- [Problem]: Repeat, exactly and completely, the material that follows. Omit the pictures.

- [Information shown]:
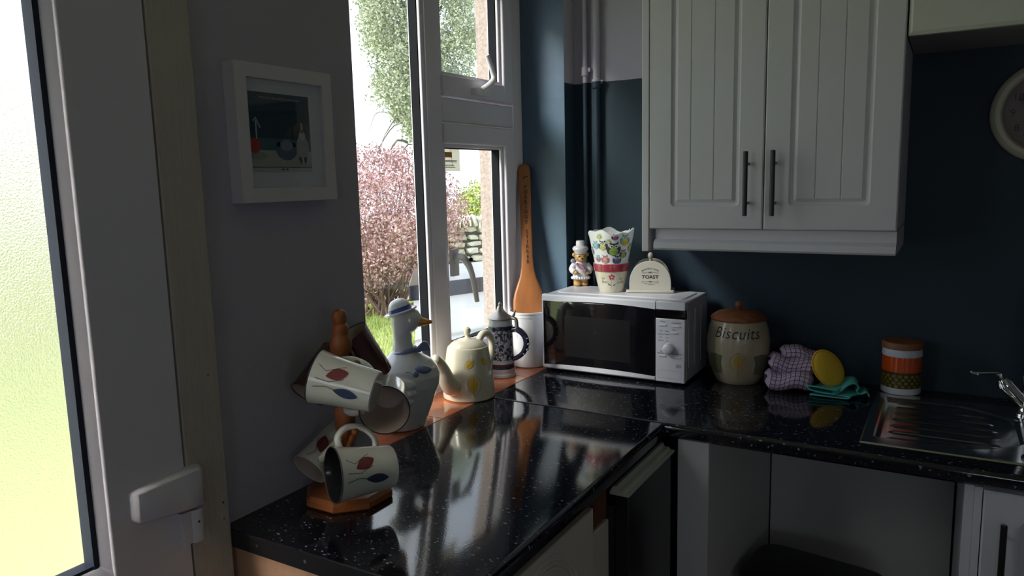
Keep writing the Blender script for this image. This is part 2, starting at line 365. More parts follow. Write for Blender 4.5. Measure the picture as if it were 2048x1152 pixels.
def sash(z0, z1):
    y0, y1 = -.547, -.152; s = MB(); t = .058
    s.box(X0 + .006, -.192, y0, y0 + .042, z0, z1); s.box(X0 + .006, X1 + .012, y1 - t, y1, z0, z1); s.box(X0 + .006, X1 + .012, y0 + .001, y1 - t, z0, z0 + t); s.box(X0 + .006, X1 + .012, y0 + .001, y1 - t, z1 - t, z1)
    so = s.build('opener_sash', upvc, wr, bevel=.005)
    glazing(y0 + .001, y1 - t + .002, z0 + t - .002, z1 - t + .002, so, .012)
    return so
s1 = sash(1.756, 2.196); s2 = sash(.956, 1.678)
hm = pm('handle_grey_white', (.82, .82, .84), .3)
h = MB().tube([(-.135, -.365, 1.783), (-.118, -.345, 1.80), (-.116, -.327, 1.822), (-.118, -.335, 1.85), (-.122, -.352, 1.887)], [.011, .011, .0085, .0075, .007], seg=12, smooth_n=4)
h.box(-.149, -.13, -.405, -.325, 1.768, 1.786); h.build('handle', hm, s1, smooth='auto')
h = MB().tube([(-.148, -.530, 1.280), (-.125, -.528, 1.292), (-.115, -.510, 1.276), (-.112, -.492, 1.245), (-.112, -.478, 1.205), (-.114, -.462, 1.15)], [.010, .011, .0115, .009, .0085, .0075], seg=12, smooth_n=4)
h.box(-.149, -.138, -.548, -.516, 1.235, 1.315); h.build('handle', hm, s2, smooth='auto')
MB().lathe([(.006, 0), (.006, .004), (.003, .005)], c=(-.099, -.512, 1.283), axis=(1, -.5, 0), seg=14).build('handle_lock', gasket, s2, smooth='auto')
# notice on lower pane
paper_mat = bpy.data.materials.new('notice_paper'); paper_mat.use_nodes = True
_n = paper_mat.node_tree.nodes; _l = paper_mat.node_tree.links
_t = _n.new('ShaderNodeBsdfTransparent'); _t.inputs['Color'].default_value = (.85, .82, .70, 1); _m = _n.new('ShaderNodeMixShader'); _m.inputs[0].default_value = .35
_n['Principled BSDF'].inputs['Base Color'].default_value = (.8, .78, .66, 1); _l.new(_t.outputs[0], _m.inputs[1]); _l.new(_n['Principled BSDF'].outputs[0], _m.inputs[2]); _l.new(_m.outputs[0], _n['Material Output'].inputs['Surface'])
nt = root('window_notice', (-.197, -.49, 1.548), 'pale paper notice with orange band stuck on the lower opener glass of the window', 'notice')
MB().box(-.1995, -.1985, -.53, -.405, 1.542, 1.632).build('sheet', paper_mat, nt)
sf = plane_surf((-.1984, -.467, 1.587), (0, 1, 0), (0, 0, 1), .0005)
decal('print_band', [[(-.055, -.004), (.02, -.004), (.02, .012), (-.055, .012)]], pm('orange_print', (.85, .42, .08), .6), sf, nt)
decal('print_lines', [[(a, b), (c, b), (c, b + .0022), (a, b + .0022)] for a, c, b in ((-.02, .012, .036), (.012, .045, .024), (-.05, .045, -.014), (-.05, .045, -.018), (-.04, .03, -.028), (-.04, .035, -.034), (-.05, .01, .028))], greyprint, sf, nt)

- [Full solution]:
Keep writing the Blender script for this image. This is part 2, starting at line 365. More parts follow. Write for Blender 4.5. Measure the picture as if it were 2048x1152 pixels.
def sash(z0, z1):
    y0, y1 = -.547, -.152; s = MB(); t = .058
    s.box(X0 + .006, -.192, y0, y0 + .042, z0, z1); s.box(X0 + .006, X1 + .012, y1 - t, y1, z0, z1); s.box(X0 + .006, X1 + .012, y0 + .001, y1 - t, z0, z0 + t); s.box(X0 + .006, X1 + .012, y0 + .001, y1 - t, z1 - t, z1)
    so = s.build('opener_sash', upvc, wr, bevel=.005)
    glazing(y0 + .001, y1 - t + .002, z0 + t - .002, z1 - t + .002, so, .012)
    return so
s1 = sash(1.756, 2.196); s2 = sash(.956, 1.678)
hm = pm('handle_grey_white', (.82, .82, .84), .3)
h = MB().tube([(-.135, -.365, 1.783), (-.118, -.345, 1.80), (-.116, -.327, 1.822), (-.118, -.335, 1.85), (-.122, -.352, 1.887)], [.011, .011, .0085, .0075, .007], seg=12, smooth_n=4)
h.box(-.149, -.13, -.405, -.325, 1.768, 1.786); h.build('handle', hm, s1, smooth='auto')
h = MB().tube([(-.148, -.530, 1.280), (-.125, -.528, 1.292), (-.115, -.510, 1.276), (-.112, -.492, 1.245), (-.112, -.478, 1.205), (-.114, -.462, 1.15)], [.010, .011, .0115, .009, .0085, .0075], seg=12, smooth_n=4)
h.box(-.149, -.138, -.548, -.516, 1.235, 1.315); h.build('handle', hm, s2, smooth='auto')
MB().lathe([(.006, 0), (.006, .004), (.003, .005)], c=(-.099, -.512, 1.283), axis=(1, -.5, 0), seg=14).build('handle_lock', gasket, s2, smooth='auto')
# notice on lower pane
paper_mat = bpy.data.materials.new('notice_paper'); paper_mat.use_nodes = True
_n = paper_mat.node_tree.nodes; _l = paper_mat.node_tree.links
_t = _n.new('ShaderNodeBsdfTransparent'); _t.inputs['Color'].default_value = (.85, .82, .70, 1); _m = _n.new('ShaderNodeMixShader'); _m.inputs[0].default_value = .35
_n['Principled BSDF'].inputs['Base Color'].default_value = (.8, .78, .66, 1); _l.new(_t.outputs[0], _m.inputs[1]); _l.new(_n['Principled BSDF'].outputs[0], _m.inputs[2]); _l.new(_m.outputs[0], _n['Material Output'].inputs['Surface'])
nt = root('window_notice', (-.197, -.49, 1.548), 'pale paper notice with orange band stuck on the lower opener glass of the window', 'notice')
MB().box(-.1995, -.1985, -.53, -.405, 1.542, 1.632).build('sheet', paper_mat, nt)
sf = plane_surf((-.1984, -.467, 1.587), (0, 1, 0), (0, 0, 1), .0005)
decal('print_band', [[(-.055, -.004), (.02, -.004), (.02, .012), (-.055, .012)]], pm('orange_print', (.85, .42, .08), .6), sf, nt)
decal('print_lines', [[(a, b), (c, b), (c, b + .0022), (a, b + .0022)] for a, c, b in ((-.02, .012, .036), (.012, .045, .024), (-.05, .045, -.014), (-.05, .045, -.018), (-.04, .03, -.028), (-.04, .035, -.034), (-.05, .01, .028))], greyprint, sf, nt)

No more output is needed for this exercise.